Oakley 😎

At Oakley, I worked with the interaction design team, internal and external stakeholders and third-party vendors to design several native apps including Mad Science and Radar Pace. We also shipped UX/UI, front-end development and back-end integration for oakley.com’s e-commerce and marketing web experiences. In 2015, Oakley.com generated approximately $60M in revenue and approximately 36M sessions.

Radar Pace

Overview

Oakley and Intel partnered to create Radar Pace, a real-time voice activated coaching system leveraging sensor-driven eyewear and your iOS or Android smartphone.

Role

I worked with Intel’s New Devices Group UI/UX team to whiteboard ideas, create prototypes, conduct user research, present findings to stakeholders and iterate on UI/UX for Radar Pace on iOS and Android platforms. My primary role was to ensure the overall digital experience and visual design of the app met Oakley’s standards for product design.

Challenges

[Writing this now]

Solutions

[Writing this now - Will touch on main sections of the app and how we arrived at the solution, visual design and working with voice interactions]

Here are a few screens showing the Profile and Plan sections of the app. These give you a good sense of the organization of the app and the visual design. [More screens needed?]

Sign Up Screen Plan Plan Profile

What I learned

We got too far into the design before we put the product in front of people for feedback. Prototype as early as possible.

Most of the user research we did later on was in a board room. Testing prototypes with users in the intended environment provides more accurate feedback and drives clearer insights. This give us meaningful data to take action on, leading to a more focused product. This did happen later, but after the product was nearly built, costing time and money when iterating.

The product shipped later than intended because so many features were mandated into the launch. Launching with a MVP would have shortened the development timeline, brought us to market earlier and afforded us validated learning for future iterations.

Oakley Custom

Overview

Custom accounts for a large part of Oakley’s direct-to-consumer business. The oakley.com Custom back-end was built by Fluid and maintained by Oakley’s e-commerce team, led by Custom PM George Steihl. The interaction design team led UI/UX for the experience.

Role

For the first half of the project, I directed the design in collaboration with Aaron Dodson. After Aaron left Oakley, I continued iterating on the design while coordinating deliverables and constant communication with the development team, all in sync with George.

Challenges

In 2015, traffic data was showing a growing trend toward mobile for Custom. The existing experience had a three key problems we wanted to solve:

The existing interface didn’t match the latest product detail page interface, which broke consistency across a user’s potential experience.

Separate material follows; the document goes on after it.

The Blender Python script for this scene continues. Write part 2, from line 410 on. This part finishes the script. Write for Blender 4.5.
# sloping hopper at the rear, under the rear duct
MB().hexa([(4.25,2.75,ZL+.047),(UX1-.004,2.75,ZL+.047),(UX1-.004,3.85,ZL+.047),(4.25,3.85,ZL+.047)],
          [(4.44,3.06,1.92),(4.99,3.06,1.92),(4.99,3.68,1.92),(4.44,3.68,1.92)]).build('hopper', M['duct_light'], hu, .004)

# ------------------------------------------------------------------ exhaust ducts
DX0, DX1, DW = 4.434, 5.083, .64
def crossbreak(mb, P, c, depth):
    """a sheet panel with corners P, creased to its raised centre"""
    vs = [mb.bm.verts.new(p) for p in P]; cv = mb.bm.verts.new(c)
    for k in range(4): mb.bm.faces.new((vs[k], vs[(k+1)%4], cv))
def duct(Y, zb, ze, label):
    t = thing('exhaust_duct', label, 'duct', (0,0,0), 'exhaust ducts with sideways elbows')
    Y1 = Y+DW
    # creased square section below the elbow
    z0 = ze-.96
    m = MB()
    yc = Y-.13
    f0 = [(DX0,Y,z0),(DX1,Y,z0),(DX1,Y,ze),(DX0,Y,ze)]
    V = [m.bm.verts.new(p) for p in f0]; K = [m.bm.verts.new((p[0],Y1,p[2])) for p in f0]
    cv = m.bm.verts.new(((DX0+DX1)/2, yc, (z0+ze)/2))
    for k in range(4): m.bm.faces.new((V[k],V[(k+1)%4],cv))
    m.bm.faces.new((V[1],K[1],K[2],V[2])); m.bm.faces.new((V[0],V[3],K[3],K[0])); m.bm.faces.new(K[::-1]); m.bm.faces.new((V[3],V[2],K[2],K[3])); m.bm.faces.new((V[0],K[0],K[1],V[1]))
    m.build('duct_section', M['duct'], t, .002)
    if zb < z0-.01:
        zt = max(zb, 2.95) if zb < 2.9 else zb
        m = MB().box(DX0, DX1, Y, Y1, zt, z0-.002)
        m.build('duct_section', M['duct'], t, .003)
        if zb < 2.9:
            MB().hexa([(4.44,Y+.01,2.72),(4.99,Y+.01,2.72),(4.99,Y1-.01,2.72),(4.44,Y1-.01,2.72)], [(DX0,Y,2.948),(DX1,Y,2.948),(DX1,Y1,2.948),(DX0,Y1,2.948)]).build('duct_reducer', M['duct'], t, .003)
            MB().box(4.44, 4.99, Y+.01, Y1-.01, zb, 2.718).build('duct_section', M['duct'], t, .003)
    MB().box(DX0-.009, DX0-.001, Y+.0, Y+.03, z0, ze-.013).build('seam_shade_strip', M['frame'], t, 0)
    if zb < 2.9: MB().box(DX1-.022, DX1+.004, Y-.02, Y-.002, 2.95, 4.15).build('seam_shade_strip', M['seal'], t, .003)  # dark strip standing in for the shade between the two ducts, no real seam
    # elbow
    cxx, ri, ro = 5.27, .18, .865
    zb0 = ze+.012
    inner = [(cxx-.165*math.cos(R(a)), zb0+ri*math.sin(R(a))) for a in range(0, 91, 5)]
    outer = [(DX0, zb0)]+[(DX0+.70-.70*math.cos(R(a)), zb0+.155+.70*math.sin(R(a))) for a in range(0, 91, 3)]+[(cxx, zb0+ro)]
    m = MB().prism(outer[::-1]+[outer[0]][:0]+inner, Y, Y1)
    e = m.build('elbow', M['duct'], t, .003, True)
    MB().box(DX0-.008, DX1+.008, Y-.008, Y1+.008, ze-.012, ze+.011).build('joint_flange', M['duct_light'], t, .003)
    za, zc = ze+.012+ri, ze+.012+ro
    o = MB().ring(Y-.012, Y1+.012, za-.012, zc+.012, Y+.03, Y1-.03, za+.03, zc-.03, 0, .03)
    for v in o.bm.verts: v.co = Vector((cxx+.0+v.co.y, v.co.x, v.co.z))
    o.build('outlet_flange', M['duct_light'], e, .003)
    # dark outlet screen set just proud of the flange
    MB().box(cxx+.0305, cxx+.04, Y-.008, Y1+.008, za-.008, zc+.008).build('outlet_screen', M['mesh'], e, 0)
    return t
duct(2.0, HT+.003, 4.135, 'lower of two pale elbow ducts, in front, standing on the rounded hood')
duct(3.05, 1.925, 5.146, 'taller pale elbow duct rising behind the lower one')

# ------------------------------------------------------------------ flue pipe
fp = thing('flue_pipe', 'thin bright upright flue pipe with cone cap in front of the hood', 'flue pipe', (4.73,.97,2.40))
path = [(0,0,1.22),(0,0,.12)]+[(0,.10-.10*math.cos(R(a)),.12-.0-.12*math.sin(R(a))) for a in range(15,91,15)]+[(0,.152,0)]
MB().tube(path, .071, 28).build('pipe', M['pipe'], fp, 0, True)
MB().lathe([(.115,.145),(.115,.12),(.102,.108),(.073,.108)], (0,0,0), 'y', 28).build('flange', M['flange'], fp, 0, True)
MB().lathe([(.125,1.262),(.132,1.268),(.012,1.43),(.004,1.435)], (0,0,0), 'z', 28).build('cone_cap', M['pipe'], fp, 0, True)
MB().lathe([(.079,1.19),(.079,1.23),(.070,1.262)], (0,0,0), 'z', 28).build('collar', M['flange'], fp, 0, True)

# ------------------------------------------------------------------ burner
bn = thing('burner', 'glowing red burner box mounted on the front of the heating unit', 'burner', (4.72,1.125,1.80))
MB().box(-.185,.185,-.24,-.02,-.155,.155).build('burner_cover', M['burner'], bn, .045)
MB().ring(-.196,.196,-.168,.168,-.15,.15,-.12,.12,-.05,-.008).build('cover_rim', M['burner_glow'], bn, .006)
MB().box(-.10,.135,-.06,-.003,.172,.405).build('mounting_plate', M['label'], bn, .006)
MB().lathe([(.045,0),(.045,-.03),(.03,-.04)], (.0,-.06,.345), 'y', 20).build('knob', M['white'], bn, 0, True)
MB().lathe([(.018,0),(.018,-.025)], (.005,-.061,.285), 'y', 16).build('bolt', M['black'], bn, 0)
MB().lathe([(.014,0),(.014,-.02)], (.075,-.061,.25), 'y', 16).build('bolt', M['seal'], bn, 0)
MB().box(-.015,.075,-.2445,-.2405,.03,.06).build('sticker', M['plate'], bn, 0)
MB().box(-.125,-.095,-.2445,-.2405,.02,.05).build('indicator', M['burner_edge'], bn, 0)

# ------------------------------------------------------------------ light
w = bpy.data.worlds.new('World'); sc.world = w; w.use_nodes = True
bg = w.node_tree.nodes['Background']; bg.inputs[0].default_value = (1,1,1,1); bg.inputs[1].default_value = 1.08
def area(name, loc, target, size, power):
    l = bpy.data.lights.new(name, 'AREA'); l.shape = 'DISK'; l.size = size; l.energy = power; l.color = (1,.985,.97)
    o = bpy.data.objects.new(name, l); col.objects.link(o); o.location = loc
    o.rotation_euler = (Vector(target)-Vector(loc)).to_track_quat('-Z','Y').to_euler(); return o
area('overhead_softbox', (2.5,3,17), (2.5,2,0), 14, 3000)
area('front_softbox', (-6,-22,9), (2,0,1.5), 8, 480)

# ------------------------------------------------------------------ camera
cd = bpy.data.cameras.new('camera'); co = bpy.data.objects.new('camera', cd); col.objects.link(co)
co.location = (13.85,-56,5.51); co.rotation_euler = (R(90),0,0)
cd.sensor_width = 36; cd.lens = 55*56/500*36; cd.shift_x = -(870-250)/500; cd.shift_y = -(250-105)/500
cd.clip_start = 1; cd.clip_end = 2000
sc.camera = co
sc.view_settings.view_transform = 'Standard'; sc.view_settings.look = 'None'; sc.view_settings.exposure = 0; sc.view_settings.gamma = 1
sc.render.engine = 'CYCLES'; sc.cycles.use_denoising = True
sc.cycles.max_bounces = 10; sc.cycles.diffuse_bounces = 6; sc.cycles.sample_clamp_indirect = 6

When scrolling to choosing customizable attributes, a user couldn’t instantly see her changes in the hero product image because the image scrolled with the rest of the page

The Add to Cart button was out of view until the user scrolled

Solutions

Matching the interface was pretty easy - just a matter of providing designs with updated styles to match the latest product detail page. Since we worked with a vendor to execute these updates, I managed the design, process and hand-off to the vendor development team using Zeplin.

The scrolling issues were mainly a front-end development challenge. We worked closely with the development team to ensure execution was as we envisioned. We explained through a few meetings the “why” and also had some thoughts on the “how.” We also provided external site references to the interaction we wanted to mimic and eventually arrived at a solid solution.

What I learned

We could have saved some time and headache explaining the scrolling interaction we envisioned to the development team with a prototype built in After Effects or Principle. Up until then, prototyping hadn’t been a part of our toolbox.

Zeplin was a life-saver and likely made up for any time wasted on back-and-forth with the dev team on the scrolling interaction by streamlining deliverables. We realized the impact of this tool most here. Previously, we spent way too much time creating red-lined spec sheets for interaction-heavy projects like this one.

When team members move on and it’s your responsibility to continue with a project, how do you minimize the time it takes to get familiar with the nitty-gritty of their Sketch and file organization? Fortunately, since Aaron and I collaborated closely, there was little time wasted taking over where he left off. But it’s a good idea to have a general understanding and agreement of how design files are produced in preparation for events like a teammate departure.